Is the change journal enabled by default in NTFS ? will it also keep record if the entire hard drisk was overwritten?
That's not the right question.
The USN change journal is enabled by default on Windows 7, for example, but not on XP, even when both of them use the NTFS file system.
I didn't see this answer yet, so here's a possibility
0x57 = 01010111
It may have been the final pattern of a series of bit patterns used for wiping data securely
i.e.
00010101
01011000
11101010
01010111
Although it would make sense to simply have alternating patterns (01010101, 10101010), at least two of the wipe tools I've used in the (distant) past also accounted for media drift using longer series of 1111 patterns as well as ending by picking a random non-00, non-FF number to satisfy an older (probably obsoleted) specification stating that the data wasn't officially wiped until overwritten with non-sensitive data.

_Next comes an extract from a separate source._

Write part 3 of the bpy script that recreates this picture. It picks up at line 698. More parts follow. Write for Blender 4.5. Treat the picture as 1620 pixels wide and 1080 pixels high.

If the wiping was intentional, then they might have used a tool that was serious about it.
Did you check slack space? If those are also cleared out, there is essentially no doubt at all they used a professional wiping tool.
Eric
I didn't see this answer yet, so here's a possibility
There can be many possibilities (even an adequate number of monkeys pressing the "W" key wink may be one), but if the drive has been encrypted with bitlocker (as the OP stated) and the bitlocker encrypting process does write "W"s on unallocated space (as found out by HexDrugsRockNRoll and as confirmed by the given MS technet blog) I still find it a much more probable possibility.